In New York erstrahlten die Wolkenkratzer in Rot-Weiß-Blau. In Washington strömten spontan Hunderte Menschen zur Black Lives Matter Plaza vor dem Weißen Haus, um Bidens Wahlsieg zu feiern. Kirchenglocken läuteten minutenlang.
Die Erleichterung bei vielen Einwohnern Washingtons war riesengroß. Die Hauptstadt gilt als demokratische Hochburg: 93 Prozent der Menschen hatten für Biden gestimmt. Fast vier Tage lang mussten seine Anhänger um den Wahlsieg der Demokraten zittern. "Wir sind so glücklich. Die beste Nachricht überhaupt! Joe Biden ist unser 46. Präsident. Und Trump ist gefeuert!", jubelt ein Ehepaar.

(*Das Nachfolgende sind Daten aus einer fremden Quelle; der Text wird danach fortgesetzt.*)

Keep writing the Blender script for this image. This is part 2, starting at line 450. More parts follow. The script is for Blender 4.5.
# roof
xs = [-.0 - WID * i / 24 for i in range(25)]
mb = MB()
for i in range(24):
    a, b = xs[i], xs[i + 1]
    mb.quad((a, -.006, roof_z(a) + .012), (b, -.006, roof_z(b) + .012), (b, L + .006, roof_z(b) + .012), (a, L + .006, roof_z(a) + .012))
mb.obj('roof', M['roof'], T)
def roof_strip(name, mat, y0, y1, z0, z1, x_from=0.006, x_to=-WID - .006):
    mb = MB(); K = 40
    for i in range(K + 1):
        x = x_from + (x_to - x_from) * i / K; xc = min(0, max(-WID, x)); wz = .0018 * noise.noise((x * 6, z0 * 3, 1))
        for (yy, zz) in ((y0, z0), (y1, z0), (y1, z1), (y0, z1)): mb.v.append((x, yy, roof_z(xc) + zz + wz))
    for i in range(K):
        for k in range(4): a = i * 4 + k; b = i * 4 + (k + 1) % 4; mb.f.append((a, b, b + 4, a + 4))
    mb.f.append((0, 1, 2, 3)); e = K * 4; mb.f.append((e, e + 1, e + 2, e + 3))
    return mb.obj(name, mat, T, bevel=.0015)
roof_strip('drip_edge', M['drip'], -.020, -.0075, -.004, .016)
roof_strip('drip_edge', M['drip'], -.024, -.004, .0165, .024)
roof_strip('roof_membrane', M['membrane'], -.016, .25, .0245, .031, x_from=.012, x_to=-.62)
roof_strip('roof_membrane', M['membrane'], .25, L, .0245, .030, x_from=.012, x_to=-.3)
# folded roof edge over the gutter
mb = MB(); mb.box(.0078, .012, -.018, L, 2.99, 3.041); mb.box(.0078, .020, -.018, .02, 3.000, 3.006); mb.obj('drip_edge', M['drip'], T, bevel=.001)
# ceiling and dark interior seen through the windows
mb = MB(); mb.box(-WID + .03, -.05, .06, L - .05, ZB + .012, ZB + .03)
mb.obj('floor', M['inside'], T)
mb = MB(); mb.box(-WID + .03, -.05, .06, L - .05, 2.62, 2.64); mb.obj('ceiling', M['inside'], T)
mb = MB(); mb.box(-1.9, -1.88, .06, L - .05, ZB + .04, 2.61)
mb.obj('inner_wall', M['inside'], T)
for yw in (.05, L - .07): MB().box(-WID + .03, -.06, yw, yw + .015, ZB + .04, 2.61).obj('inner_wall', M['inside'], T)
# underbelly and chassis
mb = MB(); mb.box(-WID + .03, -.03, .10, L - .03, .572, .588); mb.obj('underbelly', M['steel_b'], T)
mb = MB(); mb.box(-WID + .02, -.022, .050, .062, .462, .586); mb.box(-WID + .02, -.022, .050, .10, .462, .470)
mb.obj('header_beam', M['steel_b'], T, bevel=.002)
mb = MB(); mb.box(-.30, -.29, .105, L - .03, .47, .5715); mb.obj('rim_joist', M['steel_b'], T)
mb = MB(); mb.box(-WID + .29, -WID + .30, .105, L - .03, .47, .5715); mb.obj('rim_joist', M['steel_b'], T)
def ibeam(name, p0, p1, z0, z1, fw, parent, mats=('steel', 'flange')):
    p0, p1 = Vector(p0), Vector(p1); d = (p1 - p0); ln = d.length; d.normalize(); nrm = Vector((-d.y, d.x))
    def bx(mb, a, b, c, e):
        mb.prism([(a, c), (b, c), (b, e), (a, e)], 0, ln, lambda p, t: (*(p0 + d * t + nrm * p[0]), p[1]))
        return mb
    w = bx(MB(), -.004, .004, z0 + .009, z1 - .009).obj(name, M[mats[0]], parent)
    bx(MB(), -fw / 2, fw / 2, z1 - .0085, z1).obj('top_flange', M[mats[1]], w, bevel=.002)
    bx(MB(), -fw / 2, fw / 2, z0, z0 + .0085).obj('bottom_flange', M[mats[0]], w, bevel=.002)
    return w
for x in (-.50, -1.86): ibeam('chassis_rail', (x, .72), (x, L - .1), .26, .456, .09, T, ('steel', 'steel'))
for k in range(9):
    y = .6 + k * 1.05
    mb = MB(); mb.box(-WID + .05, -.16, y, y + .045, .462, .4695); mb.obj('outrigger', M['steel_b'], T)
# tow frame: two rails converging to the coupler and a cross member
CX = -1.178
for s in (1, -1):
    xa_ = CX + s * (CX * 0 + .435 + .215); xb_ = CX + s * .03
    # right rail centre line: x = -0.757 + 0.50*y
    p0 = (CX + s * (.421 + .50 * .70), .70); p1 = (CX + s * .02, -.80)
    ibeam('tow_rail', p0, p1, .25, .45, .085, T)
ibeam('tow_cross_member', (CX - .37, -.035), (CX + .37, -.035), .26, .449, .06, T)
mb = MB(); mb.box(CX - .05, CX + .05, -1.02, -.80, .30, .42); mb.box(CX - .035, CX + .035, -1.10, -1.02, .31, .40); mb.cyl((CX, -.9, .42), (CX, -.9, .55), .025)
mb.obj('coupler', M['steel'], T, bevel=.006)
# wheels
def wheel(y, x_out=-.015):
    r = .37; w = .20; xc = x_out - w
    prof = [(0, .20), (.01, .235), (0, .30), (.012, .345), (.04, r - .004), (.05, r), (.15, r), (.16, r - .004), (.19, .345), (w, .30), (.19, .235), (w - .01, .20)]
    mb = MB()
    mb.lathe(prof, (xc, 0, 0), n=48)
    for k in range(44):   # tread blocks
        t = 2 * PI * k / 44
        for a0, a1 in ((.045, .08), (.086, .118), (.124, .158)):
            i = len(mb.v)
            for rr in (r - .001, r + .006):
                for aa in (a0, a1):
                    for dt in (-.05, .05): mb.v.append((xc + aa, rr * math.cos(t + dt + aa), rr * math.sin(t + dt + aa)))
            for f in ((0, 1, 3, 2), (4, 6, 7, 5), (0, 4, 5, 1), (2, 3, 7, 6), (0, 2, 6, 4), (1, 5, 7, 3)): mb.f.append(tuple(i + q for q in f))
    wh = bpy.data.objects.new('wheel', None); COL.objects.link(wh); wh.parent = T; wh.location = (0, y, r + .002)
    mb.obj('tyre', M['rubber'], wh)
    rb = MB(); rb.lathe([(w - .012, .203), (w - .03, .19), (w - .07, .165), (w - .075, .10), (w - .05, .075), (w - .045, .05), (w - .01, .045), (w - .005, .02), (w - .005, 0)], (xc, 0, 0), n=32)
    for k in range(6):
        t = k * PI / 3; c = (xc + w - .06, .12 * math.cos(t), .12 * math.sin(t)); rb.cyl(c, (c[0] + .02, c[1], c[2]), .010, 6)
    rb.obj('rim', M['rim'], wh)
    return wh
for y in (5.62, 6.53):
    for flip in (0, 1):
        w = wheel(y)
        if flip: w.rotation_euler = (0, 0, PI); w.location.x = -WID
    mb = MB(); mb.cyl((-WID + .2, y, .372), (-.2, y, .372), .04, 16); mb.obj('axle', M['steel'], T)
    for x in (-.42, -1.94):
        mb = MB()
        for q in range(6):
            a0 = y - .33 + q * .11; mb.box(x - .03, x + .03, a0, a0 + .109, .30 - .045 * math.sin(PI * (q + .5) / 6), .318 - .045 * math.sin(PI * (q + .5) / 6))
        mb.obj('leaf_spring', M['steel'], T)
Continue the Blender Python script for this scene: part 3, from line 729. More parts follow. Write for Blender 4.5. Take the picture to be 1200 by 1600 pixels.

Briefwahlstimmen machten den Unterschied
Noch in der Wahlnacht sah es so aus, als könnte Amtsinhaber Trump die Präsidentenwahl gewinnen. Durch die späte Auszählung der Briefwahlstimmen - insbesondere im Bundesstaat Pennsylvania - konnte Biden jedoch aufholen und sich in Pennsylvania schließlich die 20 Wahlleute sichern, die nötig waren, um ihm den Wahlsieg zu verschaffen.
"Es ist fast, als hätten wir eine Meisterschaft gewonnen. Wir haben es kommen gesehen, aber man spürt richtig, wie die Last von den Schultern der Stadt abfällt", sagt der 26-jährige Adam. Und seine Nachbarin Heather hat schon mal den Champagner kaltgestellt.
Einziger Wermutstropfen für viele Amerikaner: Die Angst, dass Trump mit seiner Drohung, Bidens Wahlsieg gerichtlich anfechten zu wollen, durchkommen könnte.
Da Trump bis Januar faktisch noch Präsident ist, könne er bis dahin noch machen, was er wolle, sagt Jamal im Washingtoner Stadtteil Tacoma Park. "Das ist das einzige, was mir im Moment noch Sorgen macht."